--- begin ---

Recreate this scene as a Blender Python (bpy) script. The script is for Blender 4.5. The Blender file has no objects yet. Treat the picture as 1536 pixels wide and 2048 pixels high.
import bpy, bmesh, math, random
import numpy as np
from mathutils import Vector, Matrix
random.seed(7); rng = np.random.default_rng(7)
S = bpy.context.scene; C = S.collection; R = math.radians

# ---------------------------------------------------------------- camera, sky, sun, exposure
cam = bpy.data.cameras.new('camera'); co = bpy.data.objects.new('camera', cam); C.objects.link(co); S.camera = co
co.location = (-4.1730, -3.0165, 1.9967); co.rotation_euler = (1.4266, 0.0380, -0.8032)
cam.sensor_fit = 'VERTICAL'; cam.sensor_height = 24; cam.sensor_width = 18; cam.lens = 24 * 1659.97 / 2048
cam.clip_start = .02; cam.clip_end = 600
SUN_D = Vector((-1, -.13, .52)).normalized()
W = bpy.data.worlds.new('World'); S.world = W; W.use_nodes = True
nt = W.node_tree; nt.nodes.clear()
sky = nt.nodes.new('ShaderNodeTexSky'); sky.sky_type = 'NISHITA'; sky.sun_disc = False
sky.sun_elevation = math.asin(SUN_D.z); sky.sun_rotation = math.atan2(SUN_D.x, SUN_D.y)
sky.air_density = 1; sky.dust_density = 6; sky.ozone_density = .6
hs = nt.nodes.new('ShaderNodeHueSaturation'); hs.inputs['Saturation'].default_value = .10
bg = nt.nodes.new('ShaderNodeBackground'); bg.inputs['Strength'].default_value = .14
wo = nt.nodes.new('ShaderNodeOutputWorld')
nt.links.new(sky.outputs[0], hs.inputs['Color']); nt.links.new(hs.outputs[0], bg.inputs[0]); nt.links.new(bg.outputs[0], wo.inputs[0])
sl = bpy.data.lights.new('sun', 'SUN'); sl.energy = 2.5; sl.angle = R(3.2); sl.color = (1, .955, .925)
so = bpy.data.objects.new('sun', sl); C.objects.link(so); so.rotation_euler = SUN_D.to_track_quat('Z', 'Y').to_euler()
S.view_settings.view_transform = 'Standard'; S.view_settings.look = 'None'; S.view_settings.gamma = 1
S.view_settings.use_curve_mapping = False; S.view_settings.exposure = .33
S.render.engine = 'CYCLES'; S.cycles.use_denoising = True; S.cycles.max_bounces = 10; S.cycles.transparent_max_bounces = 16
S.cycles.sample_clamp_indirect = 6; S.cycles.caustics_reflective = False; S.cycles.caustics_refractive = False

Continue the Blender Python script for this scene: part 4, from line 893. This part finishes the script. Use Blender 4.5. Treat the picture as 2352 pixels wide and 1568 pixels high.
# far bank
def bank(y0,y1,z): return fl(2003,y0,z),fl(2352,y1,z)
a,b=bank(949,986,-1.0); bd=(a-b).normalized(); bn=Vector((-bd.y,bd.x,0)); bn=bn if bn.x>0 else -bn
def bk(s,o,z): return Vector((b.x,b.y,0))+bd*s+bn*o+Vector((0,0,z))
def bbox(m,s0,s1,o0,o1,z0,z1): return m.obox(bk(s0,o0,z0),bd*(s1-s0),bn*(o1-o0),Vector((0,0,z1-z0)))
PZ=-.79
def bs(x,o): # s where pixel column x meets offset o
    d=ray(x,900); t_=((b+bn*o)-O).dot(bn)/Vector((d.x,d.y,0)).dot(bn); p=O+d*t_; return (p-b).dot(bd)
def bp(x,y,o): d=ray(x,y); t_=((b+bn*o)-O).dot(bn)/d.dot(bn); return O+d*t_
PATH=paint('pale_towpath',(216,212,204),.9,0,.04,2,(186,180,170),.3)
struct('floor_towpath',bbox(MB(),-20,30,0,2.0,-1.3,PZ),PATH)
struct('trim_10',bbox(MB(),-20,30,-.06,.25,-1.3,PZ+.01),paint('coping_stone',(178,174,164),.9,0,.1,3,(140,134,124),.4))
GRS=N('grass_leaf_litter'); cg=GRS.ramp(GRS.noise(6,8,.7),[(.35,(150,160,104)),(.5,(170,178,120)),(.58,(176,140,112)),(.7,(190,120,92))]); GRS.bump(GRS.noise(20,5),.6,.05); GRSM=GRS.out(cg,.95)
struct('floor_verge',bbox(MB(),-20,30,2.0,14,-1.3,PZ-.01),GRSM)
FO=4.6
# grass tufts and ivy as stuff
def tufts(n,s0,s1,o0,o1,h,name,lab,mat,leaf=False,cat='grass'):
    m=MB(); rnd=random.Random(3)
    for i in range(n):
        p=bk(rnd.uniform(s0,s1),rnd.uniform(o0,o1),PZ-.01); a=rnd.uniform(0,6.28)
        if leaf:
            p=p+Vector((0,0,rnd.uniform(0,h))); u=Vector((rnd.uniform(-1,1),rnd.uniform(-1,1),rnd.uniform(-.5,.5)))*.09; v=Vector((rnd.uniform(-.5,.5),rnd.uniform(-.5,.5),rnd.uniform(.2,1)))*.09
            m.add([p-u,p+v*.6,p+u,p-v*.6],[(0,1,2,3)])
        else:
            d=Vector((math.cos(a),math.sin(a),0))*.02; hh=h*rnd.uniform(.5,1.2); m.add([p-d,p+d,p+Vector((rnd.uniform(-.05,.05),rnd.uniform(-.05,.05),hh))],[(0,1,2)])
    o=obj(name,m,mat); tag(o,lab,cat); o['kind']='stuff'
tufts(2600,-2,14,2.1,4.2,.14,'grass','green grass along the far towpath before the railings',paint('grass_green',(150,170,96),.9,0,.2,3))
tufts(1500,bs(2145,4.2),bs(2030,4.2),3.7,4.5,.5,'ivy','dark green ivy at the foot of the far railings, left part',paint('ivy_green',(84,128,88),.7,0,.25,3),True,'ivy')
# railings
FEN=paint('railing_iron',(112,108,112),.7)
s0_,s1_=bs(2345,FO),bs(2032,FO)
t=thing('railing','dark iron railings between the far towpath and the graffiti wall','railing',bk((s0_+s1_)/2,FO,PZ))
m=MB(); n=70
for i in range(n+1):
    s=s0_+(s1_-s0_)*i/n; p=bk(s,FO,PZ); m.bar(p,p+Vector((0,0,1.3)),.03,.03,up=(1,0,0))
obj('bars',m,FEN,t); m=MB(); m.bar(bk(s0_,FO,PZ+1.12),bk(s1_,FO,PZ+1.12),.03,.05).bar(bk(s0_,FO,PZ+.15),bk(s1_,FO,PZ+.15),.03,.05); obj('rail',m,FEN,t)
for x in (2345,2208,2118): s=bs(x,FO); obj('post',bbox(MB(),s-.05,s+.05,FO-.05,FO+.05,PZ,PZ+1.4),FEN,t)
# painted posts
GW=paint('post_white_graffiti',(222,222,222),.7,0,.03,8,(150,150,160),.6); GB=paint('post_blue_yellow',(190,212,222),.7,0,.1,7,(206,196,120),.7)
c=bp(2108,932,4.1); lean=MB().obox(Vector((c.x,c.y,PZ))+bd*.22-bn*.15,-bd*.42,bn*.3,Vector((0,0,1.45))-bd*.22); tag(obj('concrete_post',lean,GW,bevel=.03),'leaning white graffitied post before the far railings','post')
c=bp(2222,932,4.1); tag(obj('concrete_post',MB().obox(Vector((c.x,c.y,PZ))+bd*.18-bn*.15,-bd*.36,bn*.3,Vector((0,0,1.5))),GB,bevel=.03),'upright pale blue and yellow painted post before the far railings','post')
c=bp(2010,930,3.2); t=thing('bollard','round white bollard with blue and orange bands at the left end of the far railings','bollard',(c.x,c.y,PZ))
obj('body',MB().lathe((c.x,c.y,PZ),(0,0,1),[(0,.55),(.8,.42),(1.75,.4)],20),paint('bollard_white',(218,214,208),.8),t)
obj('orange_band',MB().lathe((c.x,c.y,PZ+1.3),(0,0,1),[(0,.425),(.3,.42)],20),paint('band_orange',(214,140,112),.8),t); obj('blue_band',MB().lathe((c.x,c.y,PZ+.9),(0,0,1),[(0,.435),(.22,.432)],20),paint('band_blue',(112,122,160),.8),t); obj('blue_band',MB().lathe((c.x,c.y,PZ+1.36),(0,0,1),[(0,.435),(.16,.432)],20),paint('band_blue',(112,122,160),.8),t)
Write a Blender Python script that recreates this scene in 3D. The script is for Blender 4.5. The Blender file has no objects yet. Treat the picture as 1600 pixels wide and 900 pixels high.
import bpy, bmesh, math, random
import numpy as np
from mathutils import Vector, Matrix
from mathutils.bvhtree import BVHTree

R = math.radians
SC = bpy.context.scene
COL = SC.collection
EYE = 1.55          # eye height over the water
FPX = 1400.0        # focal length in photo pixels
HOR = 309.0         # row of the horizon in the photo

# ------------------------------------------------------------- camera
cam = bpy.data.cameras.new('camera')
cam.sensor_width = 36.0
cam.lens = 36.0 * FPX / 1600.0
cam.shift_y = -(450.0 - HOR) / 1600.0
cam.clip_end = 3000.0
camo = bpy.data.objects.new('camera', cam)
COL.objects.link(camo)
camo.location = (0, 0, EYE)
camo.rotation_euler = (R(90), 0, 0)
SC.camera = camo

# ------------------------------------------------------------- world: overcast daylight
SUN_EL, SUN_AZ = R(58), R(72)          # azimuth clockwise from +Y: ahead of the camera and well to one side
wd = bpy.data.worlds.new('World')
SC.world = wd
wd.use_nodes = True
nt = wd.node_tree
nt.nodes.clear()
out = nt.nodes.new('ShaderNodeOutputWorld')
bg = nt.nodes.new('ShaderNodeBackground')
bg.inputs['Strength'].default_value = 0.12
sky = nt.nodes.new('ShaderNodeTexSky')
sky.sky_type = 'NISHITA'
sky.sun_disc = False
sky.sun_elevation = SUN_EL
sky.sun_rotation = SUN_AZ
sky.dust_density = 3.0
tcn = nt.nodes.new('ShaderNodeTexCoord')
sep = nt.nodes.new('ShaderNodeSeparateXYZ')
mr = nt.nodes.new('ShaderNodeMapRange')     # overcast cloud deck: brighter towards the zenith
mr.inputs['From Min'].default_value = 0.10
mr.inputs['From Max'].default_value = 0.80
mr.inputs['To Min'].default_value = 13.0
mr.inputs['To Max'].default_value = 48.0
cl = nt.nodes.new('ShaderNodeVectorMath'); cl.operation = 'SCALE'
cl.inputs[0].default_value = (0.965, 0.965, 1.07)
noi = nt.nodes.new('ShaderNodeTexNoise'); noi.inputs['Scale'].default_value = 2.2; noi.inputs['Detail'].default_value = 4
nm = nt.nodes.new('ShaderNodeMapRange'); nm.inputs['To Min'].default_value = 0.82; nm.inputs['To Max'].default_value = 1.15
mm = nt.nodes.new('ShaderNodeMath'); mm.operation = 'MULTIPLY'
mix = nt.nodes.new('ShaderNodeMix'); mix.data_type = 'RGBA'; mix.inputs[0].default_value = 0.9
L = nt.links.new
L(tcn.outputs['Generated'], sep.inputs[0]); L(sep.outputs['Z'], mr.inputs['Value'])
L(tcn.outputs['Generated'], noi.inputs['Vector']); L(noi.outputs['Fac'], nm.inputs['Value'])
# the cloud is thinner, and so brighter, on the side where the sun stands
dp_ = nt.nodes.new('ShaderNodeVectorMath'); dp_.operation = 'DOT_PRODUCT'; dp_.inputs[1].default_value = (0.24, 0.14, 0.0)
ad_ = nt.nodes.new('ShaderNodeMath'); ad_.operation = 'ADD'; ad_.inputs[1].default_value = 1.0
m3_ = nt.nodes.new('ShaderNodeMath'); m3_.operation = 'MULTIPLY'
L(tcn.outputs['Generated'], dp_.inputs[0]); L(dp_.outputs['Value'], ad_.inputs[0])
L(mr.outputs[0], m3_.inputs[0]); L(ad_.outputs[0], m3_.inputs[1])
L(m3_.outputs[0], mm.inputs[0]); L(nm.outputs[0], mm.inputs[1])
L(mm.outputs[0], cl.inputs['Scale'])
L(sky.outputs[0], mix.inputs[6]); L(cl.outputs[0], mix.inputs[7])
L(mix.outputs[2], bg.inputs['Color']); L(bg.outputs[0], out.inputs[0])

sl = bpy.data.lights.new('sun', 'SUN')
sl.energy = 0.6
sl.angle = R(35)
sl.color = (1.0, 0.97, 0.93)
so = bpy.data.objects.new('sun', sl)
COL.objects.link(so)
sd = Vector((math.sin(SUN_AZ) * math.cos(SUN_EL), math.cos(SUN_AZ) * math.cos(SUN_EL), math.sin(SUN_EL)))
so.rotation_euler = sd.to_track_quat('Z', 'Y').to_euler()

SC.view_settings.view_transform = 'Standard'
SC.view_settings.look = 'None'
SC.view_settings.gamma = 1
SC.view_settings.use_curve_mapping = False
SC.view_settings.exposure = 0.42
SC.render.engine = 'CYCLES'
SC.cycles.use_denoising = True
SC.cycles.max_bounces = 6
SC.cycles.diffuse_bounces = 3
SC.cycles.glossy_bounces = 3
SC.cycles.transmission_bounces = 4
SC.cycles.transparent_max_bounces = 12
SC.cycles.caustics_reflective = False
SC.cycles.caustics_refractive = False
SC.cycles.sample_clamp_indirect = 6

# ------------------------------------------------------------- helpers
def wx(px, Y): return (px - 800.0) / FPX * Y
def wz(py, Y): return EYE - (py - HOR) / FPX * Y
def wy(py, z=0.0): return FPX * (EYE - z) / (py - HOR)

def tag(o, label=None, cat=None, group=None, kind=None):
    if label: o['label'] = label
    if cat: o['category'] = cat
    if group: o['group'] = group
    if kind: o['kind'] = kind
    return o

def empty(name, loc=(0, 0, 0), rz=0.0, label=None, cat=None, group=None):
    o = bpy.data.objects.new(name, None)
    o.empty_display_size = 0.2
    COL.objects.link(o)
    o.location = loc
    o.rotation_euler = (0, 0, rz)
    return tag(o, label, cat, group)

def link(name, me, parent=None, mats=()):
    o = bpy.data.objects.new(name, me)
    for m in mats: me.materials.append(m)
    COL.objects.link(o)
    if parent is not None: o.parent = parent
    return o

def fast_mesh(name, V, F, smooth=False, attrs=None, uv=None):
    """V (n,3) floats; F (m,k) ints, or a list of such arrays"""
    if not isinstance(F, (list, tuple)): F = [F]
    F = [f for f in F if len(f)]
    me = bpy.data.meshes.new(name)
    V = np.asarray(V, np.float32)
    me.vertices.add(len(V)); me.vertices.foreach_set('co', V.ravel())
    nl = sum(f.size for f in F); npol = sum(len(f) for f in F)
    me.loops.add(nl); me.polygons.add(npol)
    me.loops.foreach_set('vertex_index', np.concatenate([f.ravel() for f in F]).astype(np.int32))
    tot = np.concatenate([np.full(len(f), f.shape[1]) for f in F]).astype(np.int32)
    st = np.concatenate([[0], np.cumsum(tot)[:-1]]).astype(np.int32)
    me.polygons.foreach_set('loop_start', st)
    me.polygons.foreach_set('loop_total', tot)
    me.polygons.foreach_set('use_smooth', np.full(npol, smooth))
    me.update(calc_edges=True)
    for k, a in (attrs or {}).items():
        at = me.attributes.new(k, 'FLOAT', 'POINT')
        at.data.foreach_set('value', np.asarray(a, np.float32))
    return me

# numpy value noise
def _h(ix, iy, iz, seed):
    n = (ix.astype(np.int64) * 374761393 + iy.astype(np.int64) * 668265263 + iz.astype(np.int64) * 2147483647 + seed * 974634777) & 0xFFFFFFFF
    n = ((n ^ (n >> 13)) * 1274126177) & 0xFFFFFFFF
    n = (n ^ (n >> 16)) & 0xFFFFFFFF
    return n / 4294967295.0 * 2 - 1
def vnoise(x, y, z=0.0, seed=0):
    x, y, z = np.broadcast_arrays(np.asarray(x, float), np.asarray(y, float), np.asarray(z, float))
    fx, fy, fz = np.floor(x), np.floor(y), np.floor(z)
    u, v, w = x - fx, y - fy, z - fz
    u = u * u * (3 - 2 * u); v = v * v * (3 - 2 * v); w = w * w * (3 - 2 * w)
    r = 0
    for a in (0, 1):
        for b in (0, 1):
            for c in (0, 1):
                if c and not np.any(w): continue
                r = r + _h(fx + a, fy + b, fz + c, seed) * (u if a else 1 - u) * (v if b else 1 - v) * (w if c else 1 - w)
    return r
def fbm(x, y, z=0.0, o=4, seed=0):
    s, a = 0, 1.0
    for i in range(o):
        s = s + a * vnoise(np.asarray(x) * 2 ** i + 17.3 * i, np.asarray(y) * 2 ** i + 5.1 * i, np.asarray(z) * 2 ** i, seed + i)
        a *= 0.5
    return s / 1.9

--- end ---

> [Challenge]: Exactly repeat the lines from the line with "Write a Blender" to the line with "SC.camera = camo", including both, and output nothing else.

> [Output for this exercise]:
Write a Blender Python script that recreates this scene in 3D. The script is for Blender 4.5. The Blender file has no objects yet. Treat the picture as 1600 pixels wide and 900 pixels high.
import bpy, bmesh, math, random
import numpy as np
from mathutils import Vector, Matrix
from mathutils.bvhtree import BVHTree

R = math.radians
SC = bpy.context.scene
COL = SC.collection
EYE = 1.55          # eye height over the water
FPX = 1400.0        # focal length in photo pixels
HOR = 309.0         # row of the horizon in the photo

# ------------------------------------------------------------- camera
cam = bpy.data.cameras.new('camera')
cam.sensor_width = 36.0
cam.lens = 36.0 * FPX / 1600.0
cam.shift_y = -(450.0 - HOR) / 1600.0
cam.clip_end = 3000.0
camo = bpy.data.objects.new('camera', cam)
COL.objects.link(camo)
camo.location = (0, 0, EYE)
camo.rotation_euler = (R(90), 0, 0)
SC.camera = camo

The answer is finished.